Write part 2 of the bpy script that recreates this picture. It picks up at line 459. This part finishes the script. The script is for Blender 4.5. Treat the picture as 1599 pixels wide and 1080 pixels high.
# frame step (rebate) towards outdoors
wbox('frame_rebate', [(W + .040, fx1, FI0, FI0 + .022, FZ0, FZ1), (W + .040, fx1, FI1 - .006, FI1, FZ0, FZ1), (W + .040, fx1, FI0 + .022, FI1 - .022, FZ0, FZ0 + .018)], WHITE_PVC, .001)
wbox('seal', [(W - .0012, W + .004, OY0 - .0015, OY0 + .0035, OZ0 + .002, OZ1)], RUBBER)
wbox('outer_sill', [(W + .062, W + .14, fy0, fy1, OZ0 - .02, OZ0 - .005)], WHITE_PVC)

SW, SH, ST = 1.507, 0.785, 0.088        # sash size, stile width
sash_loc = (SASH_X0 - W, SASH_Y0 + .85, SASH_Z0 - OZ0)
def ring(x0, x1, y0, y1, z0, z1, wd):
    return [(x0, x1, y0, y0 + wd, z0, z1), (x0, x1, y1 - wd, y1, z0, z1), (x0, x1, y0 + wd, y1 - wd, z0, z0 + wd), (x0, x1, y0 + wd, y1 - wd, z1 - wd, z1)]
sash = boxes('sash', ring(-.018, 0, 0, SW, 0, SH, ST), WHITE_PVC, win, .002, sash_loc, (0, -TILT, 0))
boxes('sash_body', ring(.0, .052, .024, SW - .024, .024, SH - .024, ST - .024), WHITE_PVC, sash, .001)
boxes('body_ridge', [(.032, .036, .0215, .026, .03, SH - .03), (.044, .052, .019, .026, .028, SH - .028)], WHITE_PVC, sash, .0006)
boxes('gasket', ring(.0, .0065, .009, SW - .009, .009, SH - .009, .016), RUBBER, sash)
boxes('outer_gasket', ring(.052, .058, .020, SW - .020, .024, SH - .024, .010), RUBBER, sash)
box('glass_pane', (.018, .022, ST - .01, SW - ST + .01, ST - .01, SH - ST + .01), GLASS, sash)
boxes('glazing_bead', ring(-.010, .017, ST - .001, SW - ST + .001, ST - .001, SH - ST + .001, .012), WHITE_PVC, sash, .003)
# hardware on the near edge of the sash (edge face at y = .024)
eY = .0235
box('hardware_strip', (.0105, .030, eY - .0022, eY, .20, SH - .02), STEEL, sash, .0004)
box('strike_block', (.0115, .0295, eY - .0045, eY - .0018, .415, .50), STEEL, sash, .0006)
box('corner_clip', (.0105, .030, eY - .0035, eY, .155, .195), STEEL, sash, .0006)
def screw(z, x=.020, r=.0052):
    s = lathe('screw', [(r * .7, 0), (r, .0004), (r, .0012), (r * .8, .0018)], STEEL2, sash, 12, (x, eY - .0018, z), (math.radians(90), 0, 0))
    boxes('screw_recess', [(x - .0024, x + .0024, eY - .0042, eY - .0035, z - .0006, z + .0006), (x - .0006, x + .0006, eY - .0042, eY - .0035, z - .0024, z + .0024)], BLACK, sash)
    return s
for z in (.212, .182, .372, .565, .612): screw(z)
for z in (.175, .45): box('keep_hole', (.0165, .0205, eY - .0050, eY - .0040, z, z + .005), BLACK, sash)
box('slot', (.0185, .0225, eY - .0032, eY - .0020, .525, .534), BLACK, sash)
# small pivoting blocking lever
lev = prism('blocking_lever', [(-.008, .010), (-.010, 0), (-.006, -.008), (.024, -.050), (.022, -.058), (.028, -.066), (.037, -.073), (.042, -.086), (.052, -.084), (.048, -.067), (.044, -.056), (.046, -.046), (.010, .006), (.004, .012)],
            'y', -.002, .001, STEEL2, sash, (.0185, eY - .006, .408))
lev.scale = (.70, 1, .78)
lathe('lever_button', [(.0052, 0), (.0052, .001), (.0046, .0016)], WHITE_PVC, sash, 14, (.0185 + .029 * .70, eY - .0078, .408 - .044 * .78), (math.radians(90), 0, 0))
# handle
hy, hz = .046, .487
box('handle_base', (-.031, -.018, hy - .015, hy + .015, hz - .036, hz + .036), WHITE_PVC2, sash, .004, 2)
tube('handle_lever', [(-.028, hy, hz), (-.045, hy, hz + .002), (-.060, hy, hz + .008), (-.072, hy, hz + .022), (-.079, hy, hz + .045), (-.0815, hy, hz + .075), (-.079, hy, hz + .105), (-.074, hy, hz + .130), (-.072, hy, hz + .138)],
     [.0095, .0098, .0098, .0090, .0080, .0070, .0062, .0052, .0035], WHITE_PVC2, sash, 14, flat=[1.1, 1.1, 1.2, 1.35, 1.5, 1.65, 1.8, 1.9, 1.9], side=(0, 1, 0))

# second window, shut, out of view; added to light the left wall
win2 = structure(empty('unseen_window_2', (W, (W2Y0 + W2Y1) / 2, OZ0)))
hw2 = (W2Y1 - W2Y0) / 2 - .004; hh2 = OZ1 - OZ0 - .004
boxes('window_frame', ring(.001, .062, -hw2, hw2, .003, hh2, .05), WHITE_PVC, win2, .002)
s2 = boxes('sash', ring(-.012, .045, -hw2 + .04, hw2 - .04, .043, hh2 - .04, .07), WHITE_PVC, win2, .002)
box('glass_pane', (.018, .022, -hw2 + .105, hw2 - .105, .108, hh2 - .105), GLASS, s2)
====
WHAT THE EXERCISE ASKS - Word for word, restate all of the data shown above.

PROBLEM SOLUTION -
Write part 2 of the bpy script that recreates this picture. It picks up at line 459. This part finishes the script. The script is for Blender 4.5. Treat the picture as 1599 pixels wide and 1080 pixels high.
# frame step (rebate) towards outdoors
wbox('frame_rebate', [(W + .040, fx1, FI0, FI0 + .022, FZ0, FZ1), (W + .040, fx1, FI1 - .006, FI1, FZ0, FZ1), (W + .040, fx1, FI0 + .022, FI1 - .022, FZ0, FZ0 + .018)], WHITE_PVC, .001)
wbox('seal', [(W - .0012, W + .004, OY0 - .0015, OY0 + .0035, OZ0 + .002, OZ1)], RUBBER)
wbox('outer_sill', [(W + .062, W + .14, fy0, fy1, OZ0 - .02, OZ0 - .005)], WHITE_PVC)

SW, SH, ST = 1.507, 0.785, 0.088        # sash size, stile width
sash_loc = (SASH_X0 - W, SASH_Y0 + .85, SASH_Z0 - OZ0)
def ring(x0, x1, y0, y1, z0, z1, wd):
    return [(x0, x1, y0, y0 + wd, z0, z1), (x0, x1, y1 - wd, y1, z0, z1), (x0, x1, y0 + wd, y1 - wd, z0, z0 + wd), (x0, x1, y0 + wd, y1 - wd, z1 - wd, z1)]
sash = boxes('sash', ring(-.018, 0, 0, SW, 0, SH, ST), WHITE_PVC, win, .002, sash_loc, (0, -TILT, 0))
boxes('sash_body', ring(.0, .052, .024, SW - .024, .024, SH - .024, ST - .024), WHITE_PVC, sash, .001)
boxes('body_ridge', [(.032, .036, .0215, .026, .03, SH - .03), (.044, .052, .019, .026, .028, SH - .028)], WHITE_PVC, sash, .0006)
boxes('gasket', ring(.0, .0065, .009, SW - .009, .009, SH - .009, .016), RUBBER, sash)
boxes('outer_gasket', ring(.052, .058, .020, SW - .020, .024, SH - .024, .010), RUBBER, sash)
box('glass_pane', (.018, .022, ST - .01, SW - ST + .01, ST - .01, SH - ST + .01), GLASS, sash)
boxes('glazing_bead', ring(-.010, .017, ST - .001, SW - ST + .001, ST - .001, SH - ST + .001, .012), WHITE_PVC, sash, .003)
# hardware on the near edge of the sash (edge face at y = .024)
eY = .0235
box('hardware_strip', (.0105, .030, eY - .0022, eY, .20, SH - .02), STEEL, sash, .0004)
box('strike_block', (.0115, .0295, eY - .0045, eY - .0018, .415, .50), STEEL, sash, .0006)
box('corner_clip', (.0105, .030, eY - .0035, eY, .155, .195), STEEL, sash, .0006)
def screw(z, x=.020, r=.0052):
    s = lathe('screw', [(r * .7, 0), (r, .0004), (r, .0012), (r * .8, .0018)], STEEL2, sash, 12, (x, eY - .0018, z), (math.radians(90), 0, 0))
    boxes('screw_recess', [(x - .0024, x + .0024, eY - .0042, eY - .0035, z - .0006, z + .0006), (x - .0006, x + .0006, eY - .0042, eY - .0035, z - .0024, z + .0024)], BLACK, sash)
    return s
for z in (.212, .182, .372, .565, .612): screw(z)
for z in (.175, .45): box('keep_hole', (.0165, .0205, eY - .0050, eY - .0040, z, z + .005), BLACK, sash)
box('slot', (.0185, .0225, eY - .0032, eY - .0020, .525, .534), BLACK, sash)
# small pivoting blocking lever
lev = prism('blocking_lever', [(-.008, .010), (-.010, 0), (-.006, -.008), (.024, -.050), (.022, -.058), (.028, -.066), (.037, -.073), (.042, -.086), (.052, -.084), (.048, -.067), (.044, -.056), (.046, -.046), (.010, .006), (.004, .012)],
            'y', -.002, .001, STEEL2, sash, (.0185, eY - .006, .408))
lev.scale = (.70, 1, .78)
lathe('lever_button', [(.0052, 0), (.0052, .001), (.0046, .0016)], WHITE_PVC, sash, 14, (.0185 + .029 * .70, eY - .0078, .408 - .044 * .78), (math.radians(90), 0, 0))
# handle
hy, hz = .046, .487
box('handle_base', (-.031, -.018, hy - .015, hy + .015, hz - .036, hz + .036), WHITE_PVC2, sash, .004, 2)
tube('handle_lever', [(-.028, hy, hz), (-.045, hy, hz + .002), (-.060, hy, hz + .008), (-.072, hy, hz + .022), (-.079, hy, hz + .045), (-.0815, hy, hz + .075), (-.079, hy, hz + .105), (-.074, hy, hz + .130), (-.072, hy, hz + .138)],
     [.0095, .0098, .0098, .0090, .0080, .0070, .0062, .0052, .0035], WHITE_PVC2, sash, 14, flat=[1.1, 1.1, 1.2, 1.35, 1.5, 1.65, 1.8, 1.9, 1.9], side=(0, 1, 0))

# second window, shut, out of view; added to light the left wall
win2 = structure(empty('unseen_window_2', (W, (W2Y0 + W2Y1) / 2, OZ0)))
hw2 = (W2Y1 - W2Y0) / 2 - .004; hh2 = OZ1 - OZ0 - .004
boxes('window_frame', ring(.001, .062, -hw2, hw2, .003, hh2, .05), WHITE_PVC, win2, .002)
s2 = boxes('sash', ring(-.012, .045, -hw2 + .04, hw2 - .04, .043, hh2 - .04, .07), WHITE_PVC, win2, .002)
box('glass_pane', (.018, .022, -hw2 + .105, hw2 - .105, .108, hh2 - .105), GLASS, s2)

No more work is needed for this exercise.